Are you able to quote each entry exactly as written?

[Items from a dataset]
━━━━━━━━━━━━━━━━

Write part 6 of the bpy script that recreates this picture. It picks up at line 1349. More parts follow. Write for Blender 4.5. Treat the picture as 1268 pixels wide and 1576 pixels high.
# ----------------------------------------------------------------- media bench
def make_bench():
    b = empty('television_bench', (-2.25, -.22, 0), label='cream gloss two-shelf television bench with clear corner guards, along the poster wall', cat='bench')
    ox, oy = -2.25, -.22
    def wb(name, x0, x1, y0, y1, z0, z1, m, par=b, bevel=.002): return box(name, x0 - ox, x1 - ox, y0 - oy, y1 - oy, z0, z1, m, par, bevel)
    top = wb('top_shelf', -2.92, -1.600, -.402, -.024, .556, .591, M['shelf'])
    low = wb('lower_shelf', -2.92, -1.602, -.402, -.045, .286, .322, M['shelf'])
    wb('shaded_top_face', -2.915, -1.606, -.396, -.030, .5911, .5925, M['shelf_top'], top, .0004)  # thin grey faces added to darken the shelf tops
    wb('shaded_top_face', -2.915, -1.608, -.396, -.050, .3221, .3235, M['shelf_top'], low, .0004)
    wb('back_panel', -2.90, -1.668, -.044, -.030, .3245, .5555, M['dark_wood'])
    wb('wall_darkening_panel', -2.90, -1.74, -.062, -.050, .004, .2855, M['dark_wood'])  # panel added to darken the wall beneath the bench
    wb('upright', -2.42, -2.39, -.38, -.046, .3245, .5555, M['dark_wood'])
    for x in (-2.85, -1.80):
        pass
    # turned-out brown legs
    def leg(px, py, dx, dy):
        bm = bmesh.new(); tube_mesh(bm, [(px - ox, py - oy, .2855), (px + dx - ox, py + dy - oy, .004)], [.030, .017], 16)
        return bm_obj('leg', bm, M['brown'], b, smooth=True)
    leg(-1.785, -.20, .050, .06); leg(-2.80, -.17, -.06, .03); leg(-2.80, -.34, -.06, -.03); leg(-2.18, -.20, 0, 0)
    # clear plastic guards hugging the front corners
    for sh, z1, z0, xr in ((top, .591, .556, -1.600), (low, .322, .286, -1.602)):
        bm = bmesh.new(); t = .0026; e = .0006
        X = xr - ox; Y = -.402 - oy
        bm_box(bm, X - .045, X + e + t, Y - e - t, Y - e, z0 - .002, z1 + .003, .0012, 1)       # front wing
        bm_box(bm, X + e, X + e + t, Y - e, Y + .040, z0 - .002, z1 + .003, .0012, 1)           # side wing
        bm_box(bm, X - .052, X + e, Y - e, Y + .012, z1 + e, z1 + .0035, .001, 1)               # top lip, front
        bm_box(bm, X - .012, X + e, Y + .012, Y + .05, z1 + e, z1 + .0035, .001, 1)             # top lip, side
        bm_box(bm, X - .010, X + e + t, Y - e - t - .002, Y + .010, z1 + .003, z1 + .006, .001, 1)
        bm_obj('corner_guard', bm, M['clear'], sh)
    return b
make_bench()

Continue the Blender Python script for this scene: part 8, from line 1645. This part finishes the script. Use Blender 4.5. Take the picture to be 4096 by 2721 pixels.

━━━━━━━━━━━━━━━━

> Solution for this problem
Write part 6 of the bpy script that recreates this picture. It picks up at line 1349. More parts follow. Write for Blender 4.5. Treat the picture as 1268 pixels wide and 1576 pixels high.
# ----------------------------------------------------------------- media bench
def make_bench():
    b = empty('television_bench', (-2.25, -.22, 0), label='cream gloss two-shelf television bench with clear corner guards, along the poster wall', cat='bench')
    ox, oy = -2.25, -.22
    def wb(name, x0, x1, y0, y1, z0, z1, m, par=b, bevel=.002): return box(name, x0 - ox, x1 - ox, y0 - oy, y1 - oy, z0, z1, m, par, bevel)
    top = wb('top_shelf', -2.92, -1.600, -.402, -.024, .556, .591, M['shelf'])
    low = wb('lower_shelf', -2.92, -1.602, -.402, -.045, .286, .322, M['shelf'])
    wb('shaded_top_face', -2.915, -1.606, -.396, -.030, .5911, .5925, M['shelf_top'], top, .0004)  # thin grey faces added to darken the shelf tops
    wb('shaded_top_face', -2.915, -1.608, -.396, -.050, .3221, .3235, M['shelf_top'], low, .0004)
    wb('back_panel', -2.90, -1.668, -.044, -.030, .3245, .5555, M['dark_wood'])
    wb('wall_darkening_panel', -2.90, -1.74, -.062, -.050, .004, .2855, M['dark_wood'])  # panel added to darken the wall beneath the bench
    wb('upright', -2.42, -2.39, -.38, -.046, .3245, .5555, M['dark_wood'])
    for x in (-2.85, -1.80):
        pass
    # turned-out brown legs
    def leg(px, py, dx, dy):
        bm = bmesh.new(); tube_mesh(bm, [(px - ox, py - oy, .2855), (px + dx - ox, py + dy - oy, .004)], [.030, .017], 16)
        return bm_obj('leg', bm, M['brown'], b, smooth=True)
    leg(-1.785, -.20, .050, .06); leg(-2.80, -.17, -.06, .03); leg(-2.80, -.34, -.06, -.03); leg(-2.18, -.20, 0, 0)
    # clear plastic guards hugging the front corners
    for sh, z1, z0, xr in ((top, .591, .556, -1.600), (low, .322, .286, -1.602)):
        bm = bmesh.new(); t = .0026; e = .0006
        X = xr - ox; Y = -.402 - oy
        bm_box(bm, X - .045, X + e + t, Y - e - t, Y - e, z0 - .002, z1 + .003, .0012, 1)       # front wing
        bm_box(bm, X + e, X + e + t, Y - e, Y + .040, z0 - .002, z1 + .003, .0012, 1)           # side wing
        bm_box(bm, X - .052, X + e, Y - e, Y + .012, z1 + e, z1 + .0035, .001, 1)               # top lip, front
        bm_box(bm, X - .012, X + e, Y + .012, Y + .05, z1 + e, z1 + .0035, .001, 1)             # top lip, side
        bm_box(bm, X - .010, X + e + t, Y - e - t - .002, Y + .010, z1 + .003, z1 + .006, .001, 1)
        bm_obj('corner_guard', bm, M['clear'], sh)
    return b
make_bench()

Continue the Blender Python script for this scene: part 8, from line 1645. This part finishes the script. Use Blender 4.5. Take the picture to be 4096 by 2721 pixels.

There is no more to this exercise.